Elphaba, then, is the other side of woman that proves a threat to the system; unknowable, unkempt, individualistic, idealistic, rebellious and suspicious of institutions. Ergo prone to the label ‘bad’ or ‘wicked’ in an attempt to contain and dismiss her power. Othered as an act of reaction against her. It’s interesting that Wicked tethers them together. Like all true besties, one can’t go anywhere without the other. Even when Elphaba is summoned to the Emerald City and Glinda is not. Chu’s visual acuity ensures we know it; they are two halves of one whole – vying with one another for supremacy, just as frequently proclaiming love for each other – and it is only the film’s finale that wrenches their conjoined nature asunder. This demarcation, this split, is the real dramatic crescendo of Wicked part one. The real tease to get us coming back for more next time, to see how the dynamic fares from here.
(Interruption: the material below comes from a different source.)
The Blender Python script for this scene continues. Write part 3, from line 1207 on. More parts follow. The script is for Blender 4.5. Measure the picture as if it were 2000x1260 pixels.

Finally, wearily, its worth noting that a lot of Wicked looks, well, horrible. The costumes and make-up are first rate. That’s not up for debate. But the rendering of Oz around them is dull and unimaginative. A misty, soft-focus computer-generated sludge fest with colours that rarely pop boldly. The film opens with a retro-style Universal logo, but more of this sensibility should have been shot through the whole, which has the same that’ll-do banality of so much fantasy TV and cinema these days. It feels MCUified. Flatly generic and weightless.
Maybe more dynamism will be injected into the back half of the story, which will hopefully make for a snappier, more melodramatic conclusion to this drawn-out marathon. Chu, Erivo and Grande make this one a passable adventure for now, but the crushing lack of momentum really makes a meal of things.